--- COLLECTED MATERIAL ---

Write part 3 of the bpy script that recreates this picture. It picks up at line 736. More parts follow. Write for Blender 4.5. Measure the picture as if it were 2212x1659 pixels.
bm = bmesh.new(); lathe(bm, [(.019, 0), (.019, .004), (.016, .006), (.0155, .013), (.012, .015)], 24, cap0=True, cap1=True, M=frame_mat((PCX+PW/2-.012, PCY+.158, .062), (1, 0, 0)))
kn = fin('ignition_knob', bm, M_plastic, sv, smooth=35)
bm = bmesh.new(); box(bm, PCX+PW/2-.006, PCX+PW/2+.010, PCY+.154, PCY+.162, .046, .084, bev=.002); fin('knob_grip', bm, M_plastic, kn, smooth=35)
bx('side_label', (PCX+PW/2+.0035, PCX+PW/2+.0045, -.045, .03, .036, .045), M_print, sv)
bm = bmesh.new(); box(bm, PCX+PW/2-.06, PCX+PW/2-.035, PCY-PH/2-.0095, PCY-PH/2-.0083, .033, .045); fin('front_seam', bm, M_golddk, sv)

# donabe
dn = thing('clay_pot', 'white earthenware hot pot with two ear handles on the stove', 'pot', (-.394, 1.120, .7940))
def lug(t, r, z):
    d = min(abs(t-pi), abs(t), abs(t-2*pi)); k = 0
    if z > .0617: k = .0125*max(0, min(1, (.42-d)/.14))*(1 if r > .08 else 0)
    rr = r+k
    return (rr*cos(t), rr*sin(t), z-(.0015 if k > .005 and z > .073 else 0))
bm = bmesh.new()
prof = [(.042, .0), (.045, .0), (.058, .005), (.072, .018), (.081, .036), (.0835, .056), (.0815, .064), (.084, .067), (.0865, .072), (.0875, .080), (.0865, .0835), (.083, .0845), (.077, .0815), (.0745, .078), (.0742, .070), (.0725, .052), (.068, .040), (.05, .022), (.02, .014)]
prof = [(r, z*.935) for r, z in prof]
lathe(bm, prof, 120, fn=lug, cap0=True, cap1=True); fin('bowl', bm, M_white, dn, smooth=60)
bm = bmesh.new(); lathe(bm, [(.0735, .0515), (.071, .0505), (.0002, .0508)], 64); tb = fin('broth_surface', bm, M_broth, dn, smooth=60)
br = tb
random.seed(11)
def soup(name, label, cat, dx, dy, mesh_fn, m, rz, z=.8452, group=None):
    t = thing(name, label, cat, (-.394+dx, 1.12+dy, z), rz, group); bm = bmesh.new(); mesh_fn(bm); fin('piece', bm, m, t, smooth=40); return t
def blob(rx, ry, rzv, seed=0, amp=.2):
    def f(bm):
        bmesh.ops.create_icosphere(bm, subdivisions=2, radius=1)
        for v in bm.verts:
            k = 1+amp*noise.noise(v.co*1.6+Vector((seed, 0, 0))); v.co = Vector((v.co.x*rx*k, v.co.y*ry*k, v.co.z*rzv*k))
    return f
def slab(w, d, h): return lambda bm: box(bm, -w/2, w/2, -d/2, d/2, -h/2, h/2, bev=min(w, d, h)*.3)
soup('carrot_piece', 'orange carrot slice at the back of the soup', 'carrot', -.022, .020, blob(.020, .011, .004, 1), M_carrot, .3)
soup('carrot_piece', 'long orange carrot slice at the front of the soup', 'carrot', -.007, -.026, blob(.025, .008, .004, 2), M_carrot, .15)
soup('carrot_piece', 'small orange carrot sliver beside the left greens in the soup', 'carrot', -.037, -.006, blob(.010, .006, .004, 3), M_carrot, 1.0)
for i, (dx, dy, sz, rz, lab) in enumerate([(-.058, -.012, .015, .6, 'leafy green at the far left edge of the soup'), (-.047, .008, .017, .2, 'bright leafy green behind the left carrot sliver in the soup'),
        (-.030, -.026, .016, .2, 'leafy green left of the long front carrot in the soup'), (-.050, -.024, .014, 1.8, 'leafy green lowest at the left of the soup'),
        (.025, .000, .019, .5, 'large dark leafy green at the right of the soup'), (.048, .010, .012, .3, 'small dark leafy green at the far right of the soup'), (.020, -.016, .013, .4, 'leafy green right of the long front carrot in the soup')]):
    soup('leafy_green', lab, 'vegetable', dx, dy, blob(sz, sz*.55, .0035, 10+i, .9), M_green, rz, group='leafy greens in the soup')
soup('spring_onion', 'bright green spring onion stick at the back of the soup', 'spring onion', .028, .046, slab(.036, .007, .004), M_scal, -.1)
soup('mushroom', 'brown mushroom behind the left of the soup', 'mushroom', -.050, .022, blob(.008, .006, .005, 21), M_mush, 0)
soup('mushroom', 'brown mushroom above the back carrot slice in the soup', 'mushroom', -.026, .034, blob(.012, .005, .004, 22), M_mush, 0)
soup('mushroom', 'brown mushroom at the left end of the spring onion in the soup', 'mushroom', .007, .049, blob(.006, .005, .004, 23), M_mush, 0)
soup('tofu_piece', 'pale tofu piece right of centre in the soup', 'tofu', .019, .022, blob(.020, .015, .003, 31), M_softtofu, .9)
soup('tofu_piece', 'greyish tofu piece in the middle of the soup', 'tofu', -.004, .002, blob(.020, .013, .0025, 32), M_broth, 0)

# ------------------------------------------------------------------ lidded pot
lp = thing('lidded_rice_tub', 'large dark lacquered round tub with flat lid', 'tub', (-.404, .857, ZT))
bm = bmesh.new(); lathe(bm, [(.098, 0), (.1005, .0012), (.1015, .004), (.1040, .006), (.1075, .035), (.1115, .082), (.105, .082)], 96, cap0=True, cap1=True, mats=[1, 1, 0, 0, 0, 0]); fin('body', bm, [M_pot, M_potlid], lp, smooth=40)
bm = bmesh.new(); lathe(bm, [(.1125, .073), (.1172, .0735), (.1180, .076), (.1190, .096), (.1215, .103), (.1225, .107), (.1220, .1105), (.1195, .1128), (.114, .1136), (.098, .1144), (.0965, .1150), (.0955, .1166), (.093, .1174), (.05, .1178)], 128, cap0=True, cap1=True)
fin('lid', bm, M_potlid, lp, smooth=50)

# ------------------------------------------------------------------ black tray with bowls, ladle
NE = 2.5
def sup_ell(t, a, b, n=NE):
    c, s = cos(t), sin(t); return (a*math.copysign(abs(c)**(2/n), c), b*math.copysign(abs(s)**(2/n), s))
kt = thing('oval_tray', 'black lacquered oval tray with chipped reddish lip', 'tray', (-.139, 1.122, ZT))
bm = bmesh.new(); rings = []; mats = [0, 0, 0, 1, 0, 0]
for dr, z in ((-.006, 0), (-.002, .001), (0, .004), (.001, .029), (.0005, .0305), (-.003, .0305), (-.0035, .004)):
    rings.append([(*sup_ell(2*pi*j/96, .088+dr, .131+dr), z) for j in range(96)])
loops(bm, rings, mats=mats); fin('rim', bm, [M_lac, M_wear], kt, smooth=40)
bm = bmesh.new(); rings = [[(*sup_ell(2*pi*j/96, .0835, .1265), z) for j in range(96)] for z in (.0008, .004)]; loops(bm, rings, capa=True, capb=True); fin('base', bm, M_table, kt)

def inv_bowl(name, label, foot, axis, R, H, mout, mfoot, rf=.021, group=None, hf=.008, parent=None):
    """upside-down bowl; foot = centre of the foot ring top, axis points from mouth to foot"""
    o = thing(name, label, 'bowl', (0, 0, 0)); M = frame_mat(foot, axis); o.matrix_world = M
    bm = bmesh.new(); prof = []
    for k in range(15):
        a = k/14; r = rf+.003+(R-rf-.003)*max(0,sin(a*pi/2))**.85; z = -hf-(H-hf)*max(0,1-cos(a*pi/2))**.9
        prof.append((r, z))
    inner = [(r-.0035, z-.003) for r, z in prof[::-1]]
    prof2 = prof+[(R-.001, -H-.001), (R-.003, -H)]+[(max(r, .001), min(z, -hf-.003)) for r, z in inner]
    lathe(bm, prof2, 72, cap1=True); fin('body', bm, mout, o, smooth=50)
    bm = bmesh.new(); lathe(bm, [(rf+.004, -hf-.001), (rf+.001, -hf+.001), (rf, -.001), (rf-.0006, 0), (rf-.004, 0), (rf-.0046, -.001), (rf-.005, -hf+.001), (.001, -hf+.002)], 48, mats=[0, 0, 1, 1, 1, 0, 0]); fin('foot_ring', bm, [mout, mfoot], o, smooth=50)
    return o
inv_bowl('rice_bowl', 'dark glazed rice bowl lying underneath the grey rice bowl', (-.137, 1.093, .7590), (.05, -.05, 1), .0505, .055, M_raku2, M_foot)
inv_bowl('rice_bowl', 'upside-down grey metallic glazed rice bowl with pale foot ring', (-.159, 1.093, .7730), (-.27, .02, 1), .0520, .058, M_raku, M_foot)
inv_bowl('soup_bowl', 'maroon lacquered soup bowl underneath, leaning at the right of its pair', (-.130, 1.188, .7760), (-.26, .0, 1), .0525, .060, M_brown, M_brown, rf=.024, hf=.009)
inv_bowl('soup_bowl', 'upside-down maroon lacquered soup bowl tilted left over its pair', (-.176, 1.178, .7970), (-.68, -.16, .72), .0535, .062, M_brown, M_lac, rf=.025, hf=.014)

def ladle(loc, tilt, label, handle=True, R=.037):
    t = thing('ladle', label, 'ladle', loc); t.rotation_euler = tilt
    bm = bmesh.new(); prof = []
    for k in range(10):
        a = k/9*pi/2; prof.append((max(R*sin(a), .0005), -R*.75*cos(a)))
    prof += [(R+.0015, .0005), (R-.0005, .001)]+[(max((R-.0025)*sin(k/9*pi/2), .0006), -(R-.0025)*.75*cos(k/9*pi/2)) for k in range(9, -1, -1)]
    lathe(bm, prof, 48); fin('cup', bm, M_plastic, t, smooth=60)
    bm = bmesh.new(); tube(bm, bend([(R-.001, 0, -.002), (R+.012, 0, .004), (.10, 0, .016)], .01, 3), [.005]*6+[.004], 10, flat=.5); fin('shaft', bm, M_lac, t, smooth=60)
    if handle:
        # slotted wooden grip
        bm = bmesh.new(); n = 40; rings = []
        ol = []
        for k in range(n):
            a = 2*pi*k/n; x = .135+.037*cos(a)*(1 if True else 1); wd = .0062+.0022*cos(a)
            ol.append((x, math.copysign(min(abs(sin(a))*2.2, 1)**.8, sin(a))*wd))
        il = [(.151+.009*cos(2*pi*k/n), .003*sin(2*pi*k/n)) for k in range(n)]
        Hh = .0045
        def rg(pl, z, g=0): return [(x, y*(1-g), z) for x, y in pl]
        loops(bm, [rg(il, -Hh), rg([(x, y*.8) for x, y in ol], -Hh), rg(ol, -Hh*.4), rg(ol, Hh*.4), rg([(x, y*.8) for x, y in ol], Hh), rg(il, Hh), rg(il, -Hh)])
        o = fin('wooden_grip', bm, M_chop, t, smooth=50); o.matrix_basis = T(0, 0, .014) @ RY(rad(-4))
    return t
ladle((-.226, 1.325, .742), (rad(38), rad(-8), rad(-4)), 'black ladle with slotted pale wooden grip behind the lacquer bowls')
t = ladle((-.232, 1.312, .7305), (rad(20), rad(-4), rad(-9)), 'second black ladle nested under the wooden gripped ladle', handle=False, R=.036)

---

__BRIEF__.
Starting at the first line of the listing, retype every line up to and including the one with "bm, M_golddk, sv)".

__TASK SOLUTION__.
Write part 3 of the bpy script that recreates this picture. It picks up at line 736. More parts follow. Write for Blender 4.5. Measure the picture as if it were 2212x1659 pixels.
bm = bmesh.new(); lathe(bm, [(.019, 0), (.019, .004), (.016, .006), (.0155, .013), (.012, .015)], 24, cap0=True, cap1=True, M=frame_mat((PCX+PW/2-.012, PCY+.158, .062), (1, 0, 0)))
kn = fin('ignition_knob', bm, M_plastic, sv, smooth=35)
bm = bmesh.new(); box(bm, PCX+PW/2-.006, PCX+PW/2+.010, PCY+.154, PCY+.162, .046, .084, bev=.002); fin('knob_grip', bm, M_plastic, kn, smooth=35)
bx('side_label', (PCX+PW/2+.0035, PCX+PW/2+.0045, -.045, .03, .036, .045), M_print, sv)
bm = bmesh.new(); box(bm, PCX+PW/2-.06, PCX+PW/2-.035, PCY-PH/2-.0095, PCY-PH/2-.0083, .033, .045); fin('front_seam', bm, M_golddk, sv)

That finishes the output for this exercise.